=== Instructions for the task ===
Go from the first line to the line with "from mathutils import Vector" and return those lines verbatim, ends included.

=== Collected data ===
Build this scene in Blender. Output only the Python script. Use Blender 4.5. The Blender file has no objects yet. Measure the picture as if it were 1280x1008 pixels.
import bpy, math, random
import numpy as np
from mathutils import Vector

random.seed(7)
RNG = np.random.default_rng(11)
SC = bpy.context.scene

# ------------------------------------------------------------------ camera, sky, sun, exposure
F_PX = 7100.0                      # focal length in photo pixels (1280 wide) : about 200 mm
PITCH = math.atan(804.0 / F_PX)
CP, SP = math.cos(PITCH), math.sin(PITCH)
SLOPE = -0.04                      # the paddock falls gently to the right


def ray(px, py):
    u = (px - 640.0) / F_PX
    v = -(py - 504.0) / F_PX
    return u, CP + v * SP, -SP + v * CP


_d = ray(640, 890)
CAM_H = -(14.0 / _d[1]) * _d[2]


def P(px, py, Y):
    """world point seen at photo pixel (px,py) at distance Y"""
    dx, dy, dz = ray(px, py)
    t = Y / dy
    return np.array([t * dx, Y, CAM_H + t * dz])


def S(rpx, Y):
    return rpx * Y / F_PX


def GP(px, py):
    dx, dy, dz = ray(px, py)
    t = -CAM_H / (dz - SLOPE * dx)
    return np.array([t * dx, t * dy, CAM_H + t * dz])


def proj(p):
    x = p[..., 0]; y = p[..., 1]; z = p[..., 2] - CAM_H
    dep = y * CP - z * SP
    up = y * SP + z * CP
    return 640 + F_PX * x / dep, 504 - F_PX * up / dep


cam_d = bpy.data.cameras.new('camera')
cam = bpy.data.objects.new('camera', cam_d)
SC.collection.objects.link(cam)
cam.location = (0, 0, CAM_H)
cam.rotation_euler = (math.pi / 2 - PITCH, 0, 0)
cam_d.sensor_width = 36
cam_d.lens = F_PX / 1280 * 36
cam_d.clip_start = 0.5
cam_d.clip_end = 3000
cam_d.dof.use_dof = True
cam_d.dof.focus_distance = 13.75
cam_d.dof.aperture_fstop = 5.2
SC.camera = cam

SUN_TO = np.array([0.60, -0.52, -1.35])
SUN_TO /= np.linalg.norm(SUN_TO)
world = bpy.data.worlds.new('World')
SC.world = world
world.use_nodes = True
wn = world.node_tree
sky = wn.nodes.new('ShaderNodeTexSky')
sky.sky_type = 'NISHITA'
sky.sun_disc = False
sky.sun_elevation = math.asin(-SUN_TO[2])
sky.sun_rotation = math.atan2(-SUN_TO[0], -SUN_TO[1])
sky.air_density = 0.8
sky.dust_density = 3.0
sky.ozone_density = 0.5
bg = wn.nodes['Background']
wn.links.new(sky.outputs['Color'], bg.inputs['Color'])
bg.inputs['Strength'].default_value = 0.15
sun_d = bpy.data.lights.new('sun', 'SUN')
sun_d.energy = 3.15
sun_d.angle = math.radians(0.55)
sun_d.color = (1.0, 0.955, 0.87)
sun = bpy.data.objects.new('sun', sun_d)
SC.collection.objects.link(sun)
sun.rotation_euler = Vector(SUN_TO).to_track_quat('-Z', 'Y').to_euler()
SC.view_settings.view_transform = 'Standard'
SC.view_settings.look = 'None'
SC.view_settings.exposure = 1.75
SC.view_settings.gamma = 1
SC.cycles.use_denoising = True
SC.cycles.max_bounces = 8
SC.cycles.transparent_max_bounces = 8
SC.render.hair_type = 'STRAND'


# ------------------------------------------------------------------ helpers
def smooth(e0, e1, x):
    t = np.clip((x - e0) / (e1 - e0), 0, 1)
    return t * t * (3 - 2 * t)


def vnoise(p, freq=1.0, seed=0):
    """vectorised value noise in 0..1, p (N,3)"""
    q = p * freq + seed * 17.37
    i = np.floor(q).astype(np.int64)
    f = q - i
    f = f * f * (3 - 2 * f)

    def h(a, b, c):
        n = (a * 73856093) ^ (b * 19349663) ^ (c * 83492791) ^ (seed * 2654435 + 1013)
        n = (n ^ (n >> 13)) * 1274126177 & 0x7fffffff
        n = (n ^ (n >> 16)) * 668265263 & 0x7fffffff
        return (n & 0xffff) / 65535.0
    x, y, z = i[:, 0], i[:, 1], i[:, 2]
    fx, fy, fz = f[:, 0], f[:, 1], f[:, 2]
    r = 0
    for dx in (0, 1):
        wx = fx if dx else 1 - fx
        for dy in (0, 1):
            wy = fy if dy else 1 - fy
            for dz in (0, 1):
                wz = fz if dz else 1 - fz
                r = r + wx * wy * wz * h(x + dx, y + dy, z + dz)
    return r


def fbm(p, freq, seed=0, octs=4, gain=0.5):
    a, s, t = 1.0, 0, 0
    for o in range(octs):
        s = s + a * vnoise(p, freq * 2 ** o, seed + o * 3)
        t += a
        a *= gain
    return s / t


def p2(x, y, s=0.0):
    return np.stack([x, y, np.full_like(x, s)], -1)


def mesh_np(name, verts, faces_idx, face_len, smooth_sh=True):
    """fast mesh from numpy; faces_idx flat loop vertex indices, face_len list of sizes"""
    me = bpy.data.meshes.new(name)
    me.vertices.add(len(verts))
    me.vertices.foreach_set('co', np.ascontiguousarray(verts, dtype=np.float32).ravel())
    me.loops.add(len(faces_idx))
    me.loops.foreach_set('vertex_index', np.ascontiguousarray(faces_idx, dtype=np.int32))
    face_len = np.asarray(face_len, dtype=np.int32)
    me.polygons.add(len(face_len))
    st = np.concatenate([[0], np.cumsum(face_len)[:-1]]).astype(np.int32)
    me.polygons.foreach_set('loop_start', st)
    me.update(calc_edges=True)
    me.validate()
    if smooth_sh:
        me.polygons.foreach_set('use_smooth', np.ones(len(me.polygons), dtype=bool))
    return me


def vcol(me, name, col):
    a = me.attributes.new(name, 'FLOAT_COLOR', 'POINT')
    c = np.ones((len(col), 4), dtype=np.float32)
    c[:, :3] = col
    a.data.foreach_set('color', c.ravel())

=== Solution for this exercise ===
Build this scene in Blender. Output only the Python script. Use Blender 4.5. The Blender file has no objects yet. Measure the picture as if it were 1280x1008 pixels.
import bpy, math, random
import numpy as np
from mathutils import Vector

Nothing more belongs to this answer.